**What the task requires**
Determine the number of lines in the listing below where the string "follow" occurs; answer with the number alone.

**Collected data**
# # # # #
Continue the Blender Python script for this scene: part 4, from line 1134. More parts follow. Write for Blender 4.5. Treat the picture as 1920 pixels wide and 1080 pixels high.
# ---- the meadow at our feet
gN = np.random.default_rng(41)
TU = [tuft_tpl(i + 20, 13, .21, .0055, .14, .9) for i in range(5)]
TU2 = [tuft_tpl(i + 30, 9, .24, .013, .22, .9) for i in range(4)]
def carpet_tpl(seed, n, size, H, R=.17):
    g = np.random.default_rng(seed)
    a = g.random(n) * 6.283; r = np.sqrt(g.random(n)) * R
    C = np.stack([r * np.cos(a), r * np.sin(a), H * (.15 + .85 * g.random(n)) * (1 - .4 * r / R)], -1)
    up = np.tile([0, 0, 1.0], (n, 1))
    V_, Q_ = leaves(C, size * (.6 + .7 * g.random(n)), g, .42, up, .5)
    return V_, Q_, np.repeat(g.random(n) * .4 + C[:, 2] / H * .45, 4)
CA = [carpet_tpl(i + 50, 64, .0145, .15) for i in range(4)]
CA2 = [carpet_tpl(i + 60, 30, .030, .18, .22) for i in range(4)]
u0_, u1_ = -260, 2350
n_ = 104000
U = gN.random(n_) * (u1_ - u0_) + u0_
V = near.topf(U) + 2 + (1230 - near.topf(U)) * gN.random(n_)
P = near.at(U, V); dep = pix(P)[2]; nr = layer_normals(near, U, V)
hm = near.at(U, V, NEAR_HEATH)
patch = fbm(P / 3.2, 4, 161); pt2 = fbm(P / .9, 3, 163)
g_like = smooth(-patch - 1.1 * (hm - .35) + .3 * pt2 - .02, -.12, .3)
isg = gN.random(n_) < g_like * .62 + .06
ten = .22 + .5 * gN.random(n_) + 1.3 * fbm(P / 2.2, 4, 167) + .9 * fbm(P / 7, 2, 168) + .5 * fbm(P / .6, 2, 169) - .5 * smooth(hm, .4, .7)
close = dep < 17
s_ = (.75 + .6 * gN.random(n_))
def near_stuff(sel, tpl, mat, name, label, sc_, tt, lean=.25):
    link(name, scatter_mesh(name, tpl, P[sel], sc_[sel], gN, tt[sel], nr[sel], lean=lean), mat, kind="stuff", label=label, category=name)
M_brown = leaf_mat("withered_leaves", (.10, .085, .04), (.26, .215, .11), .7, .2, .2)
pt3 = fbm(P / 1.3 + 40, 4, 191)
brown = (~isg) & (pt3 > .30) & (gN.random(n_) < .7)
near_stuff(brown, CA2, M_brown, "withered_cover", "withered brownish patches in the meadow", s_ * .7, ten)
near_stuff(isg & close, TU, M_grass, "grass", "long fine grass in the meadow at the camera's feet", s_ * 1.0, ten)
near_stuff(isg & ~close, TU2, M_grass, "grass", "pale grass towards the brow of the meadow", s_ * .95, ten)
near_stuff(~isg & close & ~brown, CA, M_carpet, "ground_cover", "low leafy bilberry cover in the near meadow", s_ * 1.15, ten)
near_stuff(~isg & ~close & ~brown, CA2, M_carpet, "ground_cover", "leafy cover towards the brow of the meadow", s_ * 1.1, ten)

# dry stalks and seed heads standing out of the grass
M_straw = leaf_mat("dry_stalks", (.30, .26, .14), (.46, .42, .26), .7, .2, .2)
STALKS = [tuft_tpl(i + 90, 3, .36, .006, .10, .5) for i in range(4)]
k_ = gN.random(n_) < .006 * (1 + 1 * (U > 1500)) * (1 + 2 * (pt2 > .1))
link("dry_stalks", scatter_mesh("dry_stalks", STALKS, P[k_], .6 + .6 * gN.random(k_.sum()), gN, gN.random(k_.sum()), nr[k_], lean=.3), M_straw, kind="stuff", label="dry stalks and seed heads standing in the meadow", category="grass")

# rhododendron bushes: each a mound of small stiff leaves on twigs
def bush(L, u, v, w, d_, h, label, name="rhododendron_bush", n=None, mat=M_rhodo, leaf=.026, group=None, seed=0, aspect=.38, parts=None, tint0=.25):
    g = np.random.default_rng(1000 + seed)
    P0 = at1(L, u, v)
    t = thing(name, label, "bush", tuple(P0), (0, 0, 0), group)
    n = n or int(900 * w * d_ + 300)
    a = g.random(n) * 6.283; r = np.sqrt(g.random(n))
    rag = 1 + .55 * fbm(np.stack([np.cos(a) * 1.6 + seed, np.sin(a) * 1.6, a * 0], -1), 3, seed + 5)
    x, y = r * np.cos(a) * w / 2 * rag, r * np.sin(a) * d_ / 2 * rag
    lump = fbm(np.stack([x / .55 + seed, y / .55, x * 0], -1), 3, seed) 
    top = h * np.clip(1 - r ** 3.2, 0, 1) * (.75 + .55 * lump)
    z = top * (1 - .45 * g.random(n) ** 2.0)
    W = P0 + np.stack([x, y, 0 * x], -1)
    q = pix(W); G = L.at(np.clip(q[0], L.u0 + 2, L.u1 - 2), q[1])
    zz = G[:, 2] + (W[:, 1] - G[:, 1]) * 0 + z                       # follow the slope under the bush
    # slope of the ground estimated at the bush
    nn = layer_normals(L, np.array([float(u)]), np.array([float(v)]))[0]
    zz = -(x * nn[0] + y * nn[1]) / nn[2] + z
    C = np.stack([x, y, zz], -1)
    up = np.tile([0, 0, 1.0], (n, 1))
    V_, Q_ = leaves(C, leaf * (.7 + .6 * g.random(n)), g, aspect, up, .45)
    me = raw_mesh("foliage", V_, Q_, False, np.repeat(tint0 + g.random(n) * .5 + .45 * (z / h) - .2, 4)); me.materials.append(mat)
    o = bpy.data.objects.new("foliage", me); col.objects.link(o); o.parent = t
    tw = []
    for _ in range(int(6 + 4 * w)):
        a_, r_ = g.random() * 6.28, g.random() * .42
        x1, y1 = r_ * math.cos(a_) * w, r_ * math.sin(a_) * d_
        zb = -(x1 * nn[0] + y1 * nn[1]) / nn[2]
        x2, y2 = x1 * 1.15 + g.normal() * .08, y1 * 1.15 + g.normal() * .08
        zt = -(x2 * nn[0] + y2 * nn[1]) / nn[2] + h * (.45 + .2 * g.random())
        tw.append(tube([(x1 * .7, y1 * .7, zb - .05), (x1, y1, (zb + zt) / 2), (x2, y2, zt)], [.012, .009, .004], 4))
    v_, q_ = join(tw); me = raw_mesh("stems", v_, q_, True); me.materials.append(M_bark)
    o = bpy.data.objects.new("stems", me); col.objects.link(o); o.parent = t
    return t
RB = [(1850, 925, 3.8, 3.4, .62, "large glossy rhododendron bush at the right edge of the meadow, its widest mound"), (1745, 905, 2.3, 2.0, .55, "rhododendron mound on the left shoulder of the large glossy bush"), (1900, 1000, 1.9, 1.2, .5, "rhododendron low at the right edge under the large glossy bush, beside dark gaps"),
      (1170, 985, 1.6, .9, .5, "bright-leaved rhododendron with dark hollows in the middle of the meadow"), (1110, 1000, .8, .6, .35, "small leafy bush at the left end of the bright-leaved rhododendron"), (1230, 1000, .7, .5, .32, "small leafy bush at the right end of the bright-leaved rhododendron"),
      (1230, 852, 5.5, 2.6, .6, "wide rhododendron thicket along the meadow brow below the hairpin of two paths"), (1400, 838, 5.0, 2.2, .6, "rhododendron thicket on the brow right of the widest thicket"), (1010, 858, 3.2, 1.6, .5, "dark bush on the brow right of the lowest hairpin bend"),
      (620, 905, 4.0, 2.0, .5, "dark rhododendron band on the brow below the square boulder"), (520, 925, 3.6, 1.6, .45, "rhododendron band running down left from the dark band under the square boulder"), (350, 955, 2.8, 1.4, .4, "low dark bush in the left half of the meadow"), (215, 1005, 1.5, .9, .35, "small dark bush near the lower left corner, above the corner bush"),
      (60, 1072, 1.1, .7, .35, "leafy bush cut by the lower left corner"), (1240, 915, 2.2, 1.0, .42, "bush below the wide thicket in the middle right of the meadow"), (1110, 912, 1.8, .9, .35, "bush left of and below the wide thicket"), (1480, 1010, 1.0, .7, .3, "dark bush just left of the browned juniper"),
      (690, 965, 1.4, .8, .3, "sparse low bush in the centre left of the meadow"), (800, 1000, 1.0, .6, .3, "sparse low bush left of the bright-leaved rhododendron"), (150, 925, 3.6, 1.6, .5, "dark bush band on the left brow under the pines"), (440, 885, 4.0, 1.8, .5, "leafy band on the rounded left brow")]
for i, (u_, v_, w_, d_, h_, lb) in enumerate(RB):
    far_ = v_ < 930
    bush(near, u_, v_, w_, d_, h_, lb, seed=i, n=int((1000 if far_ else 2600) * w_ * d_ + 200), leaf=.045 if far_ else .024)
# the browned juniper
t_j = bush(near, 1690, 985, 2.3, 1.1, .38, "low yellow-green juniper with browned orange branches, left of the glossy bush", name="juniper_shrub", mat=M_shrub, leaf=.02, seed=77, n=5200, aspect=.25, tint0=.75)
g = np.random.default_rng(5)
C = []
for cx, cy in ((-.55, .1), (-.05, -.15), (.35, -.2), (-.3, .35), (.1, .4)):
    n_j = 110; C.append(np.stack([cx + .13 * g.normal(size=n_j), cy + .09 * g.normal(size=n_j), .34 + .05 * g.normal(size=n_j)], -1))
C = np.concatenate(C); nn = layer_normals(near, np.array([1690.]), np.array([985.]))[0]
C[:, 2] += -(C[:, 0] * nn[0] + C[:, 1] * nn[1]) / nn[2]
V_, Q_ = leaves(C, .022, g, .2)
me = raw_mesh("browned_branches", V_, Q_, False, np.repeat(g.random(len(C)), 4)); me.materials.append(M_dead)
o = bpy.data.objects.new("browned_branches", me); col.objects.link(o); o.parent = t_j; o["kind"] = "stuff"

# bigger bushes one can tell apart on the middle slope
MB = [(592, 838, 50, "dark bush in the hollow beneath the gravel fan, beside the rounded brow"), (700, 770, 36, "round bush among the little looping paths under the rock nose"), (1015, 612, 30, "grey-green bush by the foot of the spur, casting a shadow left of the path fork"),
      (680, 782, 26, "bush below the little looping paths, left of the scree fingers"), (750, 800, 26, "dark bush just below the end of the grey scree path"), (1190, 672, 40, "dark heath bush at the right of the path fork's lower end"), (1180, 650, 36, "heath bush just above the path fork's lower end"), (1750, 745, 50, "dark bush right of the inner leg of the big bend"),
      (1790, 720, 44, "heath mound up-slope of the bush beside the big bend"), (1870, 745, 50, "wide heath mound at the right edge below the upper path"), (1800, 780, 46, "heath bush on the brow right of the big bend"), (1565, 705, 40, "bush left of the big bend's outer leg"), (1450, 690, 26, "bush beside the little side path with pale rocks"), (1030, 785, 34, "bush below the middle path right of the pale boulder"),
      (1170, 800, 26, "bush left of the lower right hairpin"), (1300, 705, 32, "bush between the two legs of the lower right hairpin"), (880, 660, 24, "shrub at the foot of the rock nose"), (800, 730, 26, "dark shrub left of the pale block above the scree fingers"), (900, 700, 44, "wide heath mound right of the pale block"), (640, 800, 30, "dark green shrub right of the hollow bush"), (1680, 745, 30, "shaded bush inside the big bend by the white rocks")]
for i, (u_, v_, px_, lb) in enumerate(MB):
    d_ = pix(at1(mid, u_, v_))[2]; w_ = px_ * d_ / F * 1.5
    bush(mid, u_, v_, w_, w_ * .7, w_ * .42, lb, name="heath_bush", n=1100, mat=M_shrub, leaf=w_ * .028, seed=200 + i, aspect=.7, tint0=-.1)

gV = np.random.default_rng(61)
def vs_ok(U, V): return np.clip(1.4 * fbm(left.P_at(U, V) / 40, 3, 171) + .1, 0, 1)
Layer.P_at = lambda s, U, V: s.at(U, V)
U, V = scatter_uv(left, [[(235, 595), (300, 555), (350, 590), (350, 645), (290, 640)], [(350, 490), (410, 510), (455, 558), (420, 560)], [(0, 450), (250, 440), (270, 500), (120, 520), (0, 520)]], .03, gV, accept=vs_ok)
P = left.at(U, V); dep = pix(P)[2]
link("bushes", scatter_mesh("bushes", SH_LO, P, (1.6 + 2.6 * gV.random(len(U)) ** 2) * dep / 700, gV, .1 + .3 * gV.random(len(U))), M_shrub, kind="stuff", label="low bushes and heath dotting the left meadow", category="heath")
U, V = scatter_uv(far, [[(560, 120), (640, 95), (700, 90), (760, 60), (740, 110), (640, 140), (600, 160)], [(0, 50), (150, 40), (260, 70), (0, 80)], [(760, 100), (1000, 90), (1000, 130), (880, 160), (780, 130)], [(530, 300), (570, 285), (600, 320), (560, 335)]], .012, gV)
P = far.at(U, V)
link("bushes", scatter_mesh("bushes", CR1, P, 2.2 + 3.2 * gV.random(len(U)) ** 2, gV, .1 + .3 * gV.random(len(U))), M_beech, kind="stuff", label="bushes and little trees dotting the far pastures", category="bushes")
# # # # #
**Correct result**
2